What keeps the people at your organizations coming to work each day? Is it a paycheck? The opportunity to advance? A challenging assignment or worthy mission? All of the above or something else entirely? Find the answer to this critical question and you will have a key to unlocking your company’s full human capital potential.
This year, it turns out employees are placing the highest value on something that is at a more basic level: respect. According to the Society for Human Resource Management (SHRM) 2016 Employment Job Satisfaction and Engagement research, “respectful treatment of all employees at all levels” was the top contributor to overall employee job satisfaction for the second year in a row. Next came pay, benefits, job security, opportunities to use skills/abilities and trust between employees and senior management.
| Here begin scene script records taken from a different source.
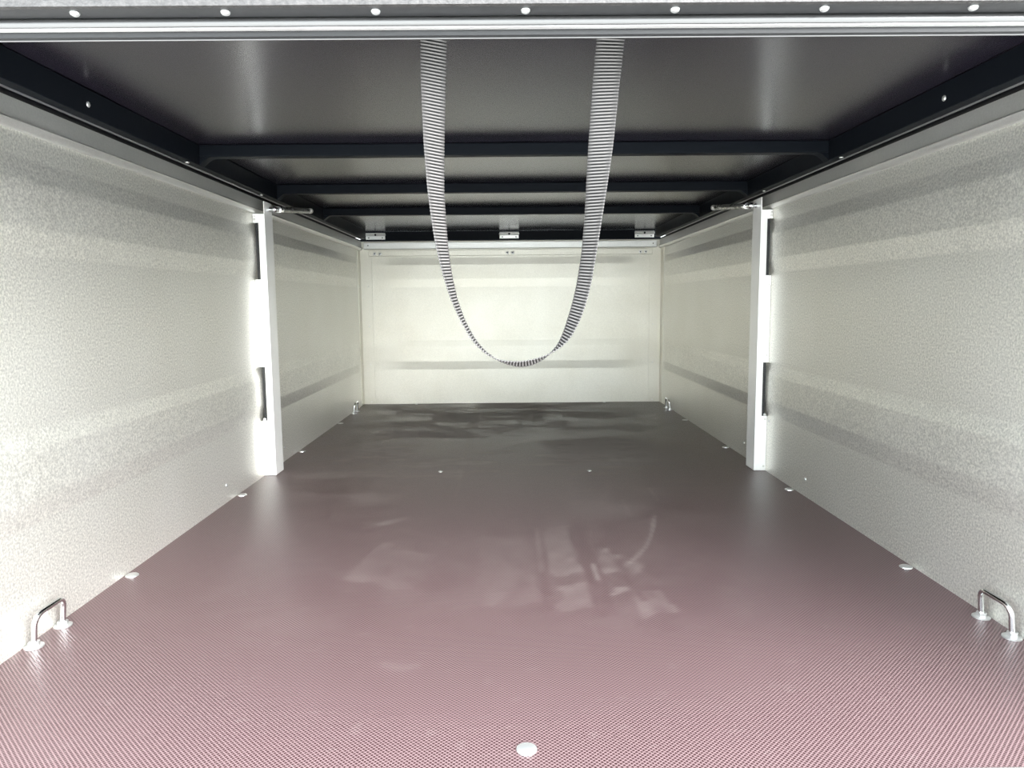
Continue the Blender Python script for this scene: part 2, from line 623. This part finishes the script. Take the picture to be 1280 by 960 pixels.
obj('front_panel', MB().box(-.675, .675, YF, YF + .005, .664, ZP + .012), 'speckled', lid)
obj('rivet_flange', MB().extrude([(YF + .005, .6645), (YF + .0245, .6645), (YF + .0245, .667), (YF + .005, .667)], 'x', -.675, .675), 'flange', lid)
obj('edge_tube', MB().tube([(-.675, YF + .0285, .6618), (.675, YF + .0285, .6618)], .0040, 16), 'rail_tube', lid, smooth=True)
obj('edge_lip', MB().extrude([(YF + .0275, .6570), (YF + .0300, .6562), (YF + .0325, .6575), (YF + .0325, .6588), (YF + .0275, .6585)], 'x', -.675, .675), 'zinc_bright', lid)
obj('inner_lip', MB().extrude([(YF + .0330, .6530), (YF + .0375, .6522), (YF + .0385, .6530), (YF + .0385, .705), (YF + .0360, .705), (YF + .0360, .6590), (YF + .0330, .6590)], 'x', -.675, .675), 'flange', lid)
obj('hem_edge', MB().tube([(-.675, YF + .0368, .6520), (.675, YF + .0368, .6520)], .0008, 8), 'rail_tube', lid, smooth=True)
obj('front_frame', MB().box(-.6035, .6035, YF + .040, YF + .062, .7065, ZP - .0005), 'dark_frame', lid)
flange_rivet = dome_mesh('flange_rivet', .0037, .0028, 'zinc_bright', 14)
for k in range(-4, 5):
    stud('rivet', flange_rivet, (k * .1152 - .001, YF + .0135, .6645), (0, 0, -1), lid)

# ------------------------------------------------------------------ hinges
for xc, lab in ((-.577, 'small steel hinge at the left end of the back wall'),
                (-.006, 'small steel hinge at the middle of the back wall'),
                (.573, 'small steel hinge at the right end of the back wall')):
    h = thing('hinge', lab, 'hinge', (xc, -.013, .7065), 'hinges between lid and back wall')
    obj('leaf', MB().box(xc - .041, xc + .041, -.0165, -.0132, .7112, .7268), 'hinge', h, bevel=.0012)
    obj('upper_leaf', MB().box(xc - .041, xc + .041, -.024, -.0132, .7360, .7385), 'hinge', h, bevel=.0008)
    kn = MB()
    for a, b in ((-.0425, -.004), (.004, .0425)):
        kn.tube([(xc + a, -.019, .7312), (xc + b, -.019, .7312)], .0042, 12)
    obj('knuckle', kn, 'hinge', h, smooth=True)
    obj('pin', MB().tube([(xc - .0425, -.019, .7312), (xc + .0425, -.019, .7312)], .0025, 10), 'dark_hole', h, smooth=True)
    for dx in (-.029, .029):
        sc_ = stud('screw', hole_me, (xc + dx, -.0165, .7185), (0, -1, 0), h)

# ------------------------------------------------------------------ posts
for s, side in ((-1, 'left'), (1, 'right')):
    x = lambda d: s * (W - d)
    bx = lambda mb, d0, d1, y0, y1, z0, z1: mb.box(min(x(d0), x(d1)), max(x(d0), x(d1)), y0, y1, z0, z1)
    Y0, Y1 = -1.330, -1.266
    p = thing('support_post', 'bright metal upright post on the %s wall, halfway along' % side, 'post', (s * .632, (Y0 + Y1) / 2, 0))
    col_ = MB()
    bx(col_, .0140, .031, Y0, Y1, .0005, .6655)
    obj('column', col_, 'post', p, bevel=.0018)
    for z0, z1 in ((.0005, .144), (.282, .503), (.643, .6655)):
        fl = MB()
        bx(fl, .0003, .0150, Y0 + .0008, Y0 + .0032, z0, z1)
        obj('wall_flange', fl, 'post', p, bevel=.0008)
    bk = MB()
    bx(bk, .0058, .0150, Y0 + .0045, Y0 + .012, .0005, .6655)
    obj('slot_shade_strip', bk, 'seal', p)  # dark strip standing in for the shade inside the post slots
    tb = MB()
    bx(tb, .0280, .0308, Y0 + .002, Y1 - .004, .6640, .6960)
    obj('strut_tab', tb, 'post', p, bevel=.0006)
    for d, z in ((.004, .658), (.005, .651), (.006, .478), (.006, .300), (.006, .135), (.006, .012)):
        stud('rivet', tiny_me, (x(d), Y0 + .0008, z), (0, -1, 0), p)
    nb_ = MB().lathe((x(.008), Y0 - .001, .1480), (0, -1, 0), [(0, .004), (.003, .004), (.004, .002)], 6)
    obj('bolt', nb_, 'zinc_bright', p)
    stud('rivet', rivet_me, (s * W, Y0 - .012, .133), (-s, 0, 0), wall_left if s < 0 else wall_right)

    # gas strut from the post's tab back to the lid skirt
    g = thing('gas_strut', 'thin dark gas strut from the %s post up to the lid' % side, 'gas strut', (s * .604, -1.30, .676))
    a = Vector((s * .6010, -1.300, .6785))
    b = Vector((s * .5860, -1.025, .7085))
    dv = (b - a).normalized()
    bs = MB().lathe(a + Vector((s * .0180, 0, 0)), (-s, 0, 0), [(0, .0065), (.004, .0065), (.0045, .004), (.009, .004), (.0105, .0060), (.0135, .0080), (.018, .0080), (.0225, .0055), (.024, .002)], 14)
    obj('ball_joint', bs, 'chrome', g, smooth=True)
    obj('collar', MB().tube([a + dv * .009, a + dv * .022, a + dv * .0225, a + dv * .036, a + dv * .0365, a + dv * .047], [.0058, .0058, .0080, .0080, .0062, .0062], 14), 'chrome', g, smooth=True)
    obj('cylinder', MB().tube([a + dv * .047, a + dv * .056, b - dv * .020], [.0065, .0075, .0075], 18), 'strut_grey', g, smooth=True)
    e = MB().tube([b - dv * .020, b + dv * .004], .005, 12)
    e.lathe(b + Vector((-s * .009, 0, 0)), (s, 0, 0), [(0, .002), (.002, .006), (.006, .0078), (.011, .0078), (.015, .006), (.0268, .004)], 14)
    obj('rod_end', e, 'hinge', g, smooth=True)


# ------------------------------------------------------------------ lashing rings
def lashing_ring(xc, yc, s, label):
    t = thing('lashing_ring', label, 'lashing ring', (xc, yc, 0), 'lashing rings on the floor')
    h, half, R = .043, .031, .014
    lean = -s * .006
    pts = [(xc, yc - half, .002), (xc + lean * .4, yc - half, h - R)]
    for k in range(1, 7):
        a = math.pi / 2 * k / 6
        pts.append((xc + lean * (.4 + .6 * k / 6), yc - half + R * (1 - math.cos(a)), h - R + R * math.sin(a)))
    pts2 = [(px, 2 * yc - py, pz) for px, py, pz in reversed(pts)]
    # the far bend is tighter
    obj('bar', MB().tube(pts + pts2, .0036, 12), 'chrome', t, smooth=True)
    for dy in (-half, half):
        obj('washer', MB().lathe((xc, yc + dy, .0003), (0, 0, 1), [(0, .0118), (.0018, .0118), (.0022, .0112)], 20), 'zinc_bright', t, smooth=True)
        obj('nut', MB().lathe((xc, yc + dy, .0025), (0, 0, 1), [(0, .0072), (.0050, .0072), (.0055, .0066)], 6), 'zinc_bright', t)
    return t


lashing_ring(-.6375, -2.241, -1, 'shiny lashing ring on the floor at the left wall, near the open end')
lashing_ring(.6375, -2.246, 1, 'shiny lashing ring on the floor at the right wall, near the open end')
lashing_ring(-.6375, -.250, -1, 'small distant lashing ring in the left back corner of the floor')
lashing_ring(.6375, -.235, 1, 'small distant lashing ring in the right back corner of the floor')

# ------------------------------------------------------------------ pull strap
KEY = [(-0.0800, 0.7440, 12), (-0.0804, 0.7080, 18), (-0.0806, 0.6803, 25), (-0.0809, 0.6660, 27), (-0.0818, 0.6329, 35), (-0.0822, 0.5841, 48),
       (-0.0813, 0.5416, 59), (-0.0797, 0.5223, 62), (-0.0771, 0.4949, 68), (-0.0728, 0.4693, 74), (-0.0669, 0.4451, 80), (-0.0591, 0.4251, 85),
       (-0.0482, 0.4049, 87), (-0.0357, 0.3920, 89), (-0.0230, 0.3855, 90), (-0.0039, 0.3823, 90), (0.0145, 0.3874, 93), (0.0280, 0.3967, 97),
       (0.0355, 0.4048, 105), (0.0407, 0.4152, 110), (0.0467, 0.4300, 114), (0.0533, 0.4536, 116), (0.0581, 0.4828, 117), (0.0620, 0.5140, 122),
       (0.0648, 0.5405, 131), (0.0690, 0.5830, 147), (0.0731, 0.6319, 158), (0.0778, 0.6793, 172), (0.0812, 0.7070, 175), (0.0838, 0.7440, 178)]
K = np.array(KEY, float)
sl = np.concatenate([[0], np.cumsum(np.hypot(np.diff(K[:, 0]), np.diff(K[:, 1])))])
PITCH, PER = 0.0029, 6
N = int(sl[-1] / PITCH * PER)
ss = np.linspace(0, sl[-1], N)
P = np.stack([np.interp(ss, sl, K[:, i]) for i in range(3)], 1)
ker = np.hanning(int(.035 / (ss[1] - ss[0])))
ker /= ker.sum()
pad = len(ker)
for i in range(3):
    e = np.concatenate([2 * P[0, i] - P[pad:0:-1, i], P[:, i], 2 * P[-1, i] - P[-2:-pad - 2:-1, i]])
    P[:, i] = np.convolve(e, ker, 'same')[pad:pad + N]
T_ = np.gradient(P[:, :2], axis=0)
T_ /= np.linalg.norm(T_, axis=1)[:, None]
mbv, mbf, ribv = [], [], []
hw, th, am = .0125, .0006, .00033
sect = [-1, -.92, -.5, 0, .5, .92, 1]
ns = len(sect)
for j in range(N):
    t = Vector((T_[j, 0], 0, T_[j, 1]))
    a = math.radians(P[j, 2])
    wv = Vector((math.cos(a), math.sin(a), 0))
    wv.z -= .30 * math.exp(-((P[j, 0] - .002) / .028) ** 2) * (1 if P[j, 1] < .42 else 0)
    wv = (wv - t * wv.dot(t)).normalized()
    nv = wv.cross(t).normalized()
    c = Vector((P[j, 0], -2.5, P[j, 1]))
    ph = 0.5 + 0.5 * math.cos(2 * math.pi * ss[j] / PITCH)
    ph = min(1, max(0, 1.7 * ph - .55))
    for side in (1, -1):
        for q in (sect if side > 0 else reversed(sect)):
            d = (th + am * (ph * 2 - 1)) * (1.0 if abs(q) < .95 else .55)
            mbv.append(tuple(c + wv * (hw * q) + nv * (side * d)))
            ribv.append(ph if abs(q) < .9 else (.15 + .35 * ph))
m = 2 * ns
for j in range(N - 1):
    for k in range(m):
        a, b = j * m + k, j * m + (k + 1) % m
        mbf.append((a, b, b + m, a + m))
mbf.append(tuple(range(m)))
mbf.append(tuple((N - 1) * m + k for k in reversed(range(m))))
sm_ = bpy.data.meshes.new('pull_strap')
sm_.from_pydata(mbv, [], mbf)
sm_.update()
at = sm_.attributes.new('rib', 'FLOAT', 'POINT')
at.data.foreach_set('value', np.array(ribv, np.float32))
sm_.shade_smooth()
st = obj('pull_strap', sm_, 'strap')
st['label'] = 'twisted grey webbing strap hanging in a loop from the lid'
st['category'] = 'strap'
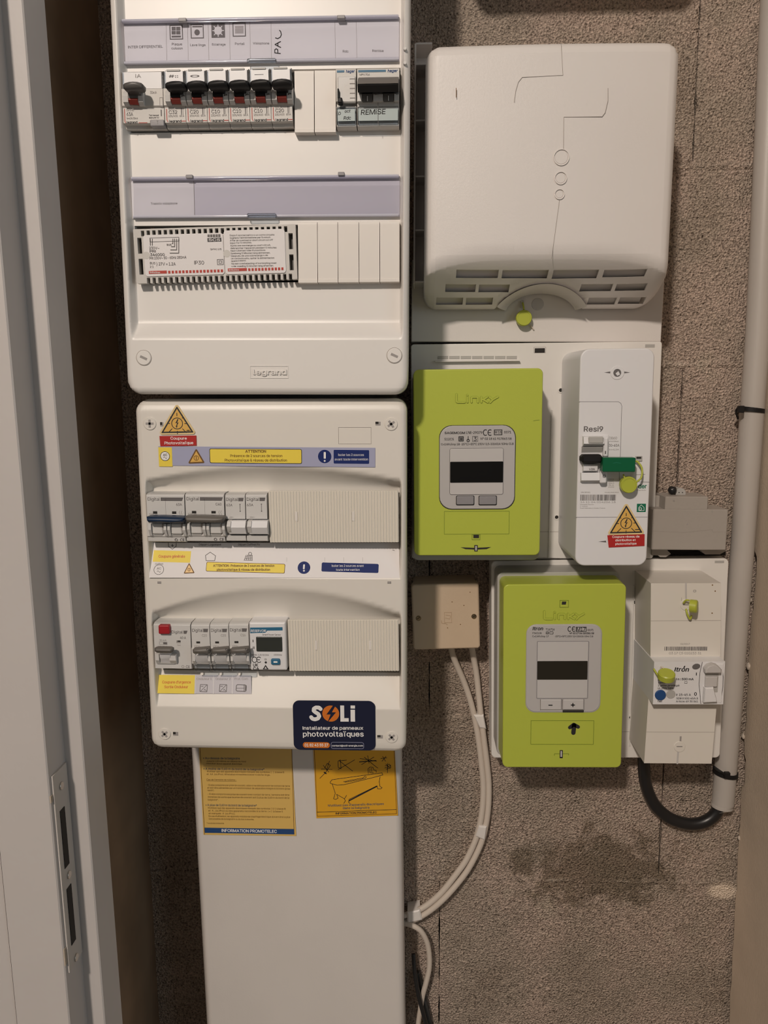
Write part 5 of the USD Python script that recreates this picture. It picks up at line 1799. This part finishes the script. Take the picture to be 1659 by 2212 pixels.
g_ = T.box('green_emblem', (752, 1490, 830, 1562), z - .001, z + .0003, 'print_green', .0001)
T.line('print_white', [(768, 1550), (768, 1522), (790, 1500), (814, 1522), (814, 1550), (768, 1550)], .0004, z + .0004, under=g_)
T.disc('print_white', 782, 1535, .0014, z + .0004, .0009, under=g_)
T.box('hasp', (740, 1072, 800, 1120), z - .001, z + .001, 'base_grey', .0004)
T.rect('slot_dark', 748, 1080, 790, 1096, z + .001)
T.line('print_light', [(745, 1236), (822, 1232)], .0005, z)
T.done()
# green slide that locks the lever
T = Thing('lock_slide', 'dark green plastic slide locking the lever of the tall breaker', 'lock', [(456, 1085), (742, 1090), (738, 1214), (452, 1210)], .1285, .139, 'N')
T.part('slide', bx(-T.w / 2, -T.h / 2, T.w / 2, T.h / 2, 0, .0105, .0006), 'lock_green')
T.line('print_green', [(545, 1135), (575, 1130), (610, 1136)], .0006, .0105)
T.done()


# ---------------- lime security seals: a disc and its wire tail
def seal(lb, corners, c, d0, d1, tail, tilt=0, thick=.0062, rx=0):
    T = Thing('security_seal', lb, 'seal', corners, d0, d1, c, 'lime green security seals')
    r_ = (T.w + T.h) / 4
    m = cyl(0, 0, r_, -thick / 2, thick / 2, 32, .0009)
    for ax, ang in (((1, 0, 0), rx), ((0, 1, 0), tilt)):
        if ang:
            m.apply_transform(trimesh.transformations.rotation_matrix(math.radians(ang), ax))
    m.apply_translation((0, 0, d1 - d0 - thick / 2))
    b = T.part('disc', m, 'seal_lime', 40)
    if not tilt and not rx:
        zz = d1 - d0
        T.part('rim', ring_mesh(0, 0, r_ * .80, r_ * .93, zz - .0004, zz + .0004), 'seal_lime', 30, under=b)
        T.line('print_brown', [], 0, 0) if 0 else None
    if tail:
        pts = [np.r_[T.q(X, Y, zz_), zz_] for X, Y, zz_ in tail]
        T.part('wire', tube(pts, .0009, 8, 8), 'seal_lime' if d0 > .1 else 'seal_lime', True)
    return T


s1 = seal('lime seal hanging below the arched edge of the vented hood', [(656, 346), (748, 346), (748, 438), (656, 438)], 'L', BD, BD + .010, [(700, 345, .008), (697, 320, .006), (692, 300, .001)])
s1.c = 'L'
s1.part('hook', bx(*s1.r(683, 292, 703, 332, .004), 0, .003, .0004), 'base_grey')
s1.part('wire_end', tube([np.r_[s1.q(738, 432, .002), .002], np.r_[s1.q(758, 462, .001), .001]], .0006, 8, 3), 'cable_white', True)
s2 = seal('lime seal hanging from the green slide of the tall breaker', [(608, 1256), (760, 1256), (760, 1396), (608, 1396)], 'N', .123, .133, [(748, 1300, .009), (790, 1260, .008), (795, 1180, .006), (760, 1125, .004), (742, 1120, .002)])
s2.part('wire', tube([np.r_[s2.q(650, 1275, .008), .008], np.r_[s2.q(632, 1232, .007), .007]], .0008, 8, 4), 'seal_lime', True)
s3 = seal('lime seal seen edge-on at the top of the lower right breaker', [(672, 478), (785, 478), (785, 620), (672, 620)], 'P', .0975, .113, [(672, 482, .006), (640, 482, .004), (615, 510, .001)], tilt=62, thick=.0066)
s3.part('wire', tube([np.r_[s3.q(640, 565, .001), .001], np.r_[s3.q(655, 620, .003), .003], np.r_[s3.q(680, 665, .003), .003], np.r_[s3.q(695, 630, .004), .004]], .0009, 8, 8), 'seal_lime', True)
s4 = seal('lime seal lying tilted across the printed face of the lower right breaker', [(375, 1150), (545, 1150), (545, 1300), (375, 1300)], 'P', .1115, .128, [(380, 1230, .008), (350, 1190, .004), (325, 1150, .001)], rx=-72, thick=.0062)
s4.part('wire', tube([np.r_[s4.q(430, 1155, .004), .004], np.r_[s4.q(400, 1130, .002), .002], np.r_[s4.q(395, 1160, .002), .002]], .0008, 8, 6), 'cable_white', True)

T = Thing('warning_sticker', 'yellow triangle sticker with red band reading Coupure réseau de distribution', 'sticker', [(492, 1485), (820, 1485), (820, 1862), (498, 1870)], .1221, .1226, 'N')
z = .0005
warn_triangle(T, 660, 1474, 488, 1764, 826, 1756, z)
b = T.part('band', prism(Polygon([tuple(T.q(*p, z)) for p in ((494, 1766), (820, 1756), (818, 1858), (506, 1872))]), .0001, z), 'sticker_red', False)
T.text('print_white', 'Coupure réseau de', 536, 1788, 774, 18, z, True, Y1=1784, under=b)
T.text('print_white', 'distribution et', 562, 1818, 740, 18, z, True, Y1=1814, under=b)
T.text('print_white', 'photovoltaïque', 562, 1850, 748, 18, z, True, Y1=1845, under=b)
T.rect('print_black', 736, 1712, 772, 1718, z + .0002)
T.done()

# ---------------- smaller main breaker
T = Thing('main_breaker', 'cream lower right breaker with raised printed middle and white rocker lever', 'circuit breaker', [(298, 316), (983, 314), (890, 2075), (232, 2070)], BD, .096, 'P')
z = .096 - BD


def hexa(name, pts_front, zf_, pts_back, zb, mat, **k):
    f = [np.r_[T.q(*p, zf_), zf_] for p in pts_front]
    b_ = [np.r_[T.q(*p, zf_)[:2], zb] for p in pts_front] if pts_back is None else pts_back
    return T.part(name, hull(np.array(f + b_)), mat, 20, **k)


hexa('upper_housing', [(298, 316), (983, 314), (975, 1042), (294, 1040)], z, None, 0, 'hood_cream')
hexa('lower_housing', [(275, 1440), (945, 1440), (890, 2075), (232, 2070)], z, None, 0, 'hood_cream')
mid = hexa('raised_face', [(330, 1082), (1022, 1078), (1003, 1496), (318, 1496)], z + .0145, None, .001, 'device_white')
f = [np.r_[T.q(*p, z), z] for p in ((294, 1036), (975, 1036), (1020, 1070), (300, 1070))]
T.part('bevel', hull(np.array([np.r_[T.q(295, 1036, z), z - .0002], np.r_[T.q(976, 1036, z), z - .0002], np.r_[T.q(330, 1086, z + .0143), z + .0143], np.r_[T.q(1021, 1082, z + .0143), z + .0143], np.r_[T.q(296, 1075, z), z - .01], np.r_[T.q(1000, 1075, z), z - .01]])), 'hood_cream', 20)
zz = z + .0146
for st in ([(298, 682), (980, 678)], [(255, 1765), (918, 1768)], ):
    T.line('groove_dirt', st, .0003, z)
T.line('meter_light', [(640, 318), (640, 475)], .0018, z)
T.line('meter_light', [(566, 1925), (556, 2072)], .0018, z)
for X, Y in ((640, 525), (577, 1908)):
    sc = T.part('screw', cyl(*T.q(X, Y, z), .0056, z - .001, z + .0006, 24, .0003), 'hood_cream')
    T.line('print_grey', [(X - 26, Y), (X + 26, Y)], .0006, z + .0007, under=sc)
T.line('print_light', [(598, 455), (598, 560)], .0003, z)
T.poly('print_light', [(580, 1808), (598, 1808), (594, 1850), (606, 1880), (556, 1880), (578, 1852)], z)
T.frame('print_light', 710, 380, 740, 402, .0005, z, .001)
for X, Y in ((898, 333), (925, 392), (895, 607)):
    T.disc('print_brown', X, Y, .0006, z)
T.text('print_light', '02/2017', 585, 916, 678, 16, z)
X = 430.0
while X < 846:
    w_ = float(r9.choice([3, 4.5, 7, 9]))
    T.rect('print_grey', X, 934, min(X + w_, 848), 972, z)
    X += w_ + float(r9.choice([3, 4, 6]))
T.text('print_light', '03 17 C5 010233 31', 475, 1008, 790, 22, z)
tk = lambda *a, **k: T.text('print_black', *a, under=mid, **k)
tk('Itron', 525, 1175, 664, 40, zz, True, slant=.22)
T.line('print_black', [(628, 1125), (620, 1138)], .0010, zz, under=mid)
tk('I', 737, 1214, 744, 28, zz, True)
tk('0', 720, 1410, 744, 30, zz, True)
x, y = T.q(740, 1128, zz)
T.ink('print_grey', prism(Polygon([(x + .0036 * math.cos(a) - .001 * math.sin(a), y + .0026 * math.sin(a) + .0012 * math.cos(a)) for a in np.linspace(0, 2 * math.pi, 24, endpoint=False)]), zz, zz + .00012), mid)
tk('I n : 500 mA', 545, 1260, 714, 20, zz, True)
T.frame('print_grey', 626, 1272, 652, 1294, .0003, zz, under=mid)
tk('Disj. dif.', 365, 1265, 430, 17, zz)
tk('2 pôles', 368, 1292, 440, 17, zz)
tk('1 pôle protégé', 366, 1320, 576, 17, zz)
tk('Un 250V 50Hz', 364, 1348, 520, 18, zz)
tk('Ir 15-45 A', 545, 1412, 688, 20, zz)
tk('SDB II 500 45A.S', 546, 1446, 758, 17, zz)
tk('Article: 69 30 061', 543, 1476, 756, 17, zz)
tk('Test', 362, 1474, 406, 16, zz, True)
T.part('test_button', cyl(*T.q(390, 1405, zz), .0052, zz - .001, zz + .0012, 28, .0006), 'print_blue', under=mid)
T.part('seal_cap', cyl(*T.q(492, 1398, zz), .0044, zz - .001, zz + .0004, 24, .0003), 'base_grey', under=mid)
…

Read this issue of HR Magazine to see what this means for our organizations today.
The concept of “employee engagement” first emerged 25 years ago when Boston University professor William Kahn published an academic paper, “Psychological Conditions of Personal Engagement and Disengagement at Work.” In 1996, the SHRM Foundation gave the concept legs when it published a guide to increasing employee engagement, making SHRM the first professional society to consider it a best practice. Since that time, there has been much research and work around getting the best efforts out of people on the job.
The bottom line is there is no more one-size-fits-all approach to managing workforces. Organizations need a new kind of creativity, flexibility and approach to keeping employees motivated and satisfied. This is why in HR, the employee engagement work continues.